Lead singer Aviv Rubenstien says the first few months of the Trump presidency have put him in touch with his Jewish roots. Despite having Israeli immigrant parents and growing up in a predominantly Jewish town, he spent his teenage years trying to fit in with his non-Jewish peers.

“I desperately, desperately wanted to be American,” Aviv says, letting out an introspective sigh. “I wasn’t ever Jewish first.”

Lead singer Aviv Rubenstien sports a yellow Star of David on his jacket as a personal form of protest against rising anti-Semitism. (Ashley Eady)

But since Trump took office in January, attacks on synagogues have spiked. On International Holocaust Day, Trump failed to acknowledge the deaths of 6 million Jews during the Holocaust. And of course, Sean Spicer made his infamous comment about the use of chemical weapons during World War II.

All four of Aviv’s grandparents survived the Holocaust. He decides to take a stand at Jacob The Horse's album release party at a local bar.

The room buzzes with excitement as Mark, Aviv, Rick and Josh set up their equipment. Aviv steps up to the microphone and thanks the audience for coming to the show. He's wearing a half-dollar-size pale gold Star of David -- the same star European Jews were forced to wear during the Holocaust.

“I think it's a more thoughtful form of protest than just wearing a shirt that says, like, ‘Go to Hell, Trump’ or whatever,” says Aviv. “It also is a reminder for me [that] I wouldn't have had an option not to wear [the Star of David] 60 or 70 years ago.”

Although the tiny star blends into Aviv’s dark denim jacket, some fans notice it. Michael Epstein is one of them. He likes seeing the provocative symbol worn by a fellow Jew.

“I feel empowered, encouraged, and not afraid to do the same sort of thing,” he says.

The other members of Jacob the Horse have also gotten more political. Josh, for example, worries about his Taiwanese immigrant mother being affected by Trump’s policies.

Lead guitarist Josh Fleury and drummer Rick Chapman jam during a late-night rehearsal. (Ashley Eady)

“It's kind of been tough for me to think about,” Josh admits. “If a man like Trump was president back when my mom tried to move out here, she may not have been able to come out here at all, and then I may not have had the life I had.”

About halfway through the album release show, Jacob the Horse erupts into its newest song, the rock 'n' roll battle cry, “Dead by 45.” As the musicians play, brows furrowed and strumming intensely, they radiate the heat of their new fiery style.

Aviv explains the song's title. "Well, [Trump] is the 45th president, and he's going to kill us. We'll all be dead.”

Aviv then gives a lyrical breakdown of the song, because it's hard to actually make out the words of the ballad over the guitars.
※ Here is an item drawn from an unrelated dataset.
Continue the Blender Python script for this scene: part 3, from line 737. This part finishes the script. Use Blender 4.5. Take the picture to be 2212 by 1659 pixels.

I'm a fool now that it's over
But it all will be okay
Because when they drop the big one
We'll all be orange anyway
And forever and forever, when you’re tired every day
'Cause when you're stupid, that's the punishment you pay

Aviv explains, “The people that were positive [Trump] wouldn't win [the election] are dumb, and the people that voted for him are dumb.”

But Aviv says the song has an overall positive tone. “It’s not like ‘I’m so angry.’ It’s like, ‘we’re screwed, but here we go!’”

The most important part of the song goes like this:

I feel fine 'cause we'll be dead by 45
And if some k*** from California can sing about it, then, baby, so can I

Aviv says he uses the derogatory term because he wants to defuse slurs against Jews, and celebrate his Jewish identity through his music.

Jacob the Horse performs at its album release show at Molly Malone’s Irish Pub in Los Angeles. (Ashley Eady)

He and the rest of the band hope that anyone listening to “Dead by 45” will feel inspired to stand up to the Trump administration.

The band plans to donate the proceeds from the new album to the Southern Poverty Law Center and, of course, write more protest songs.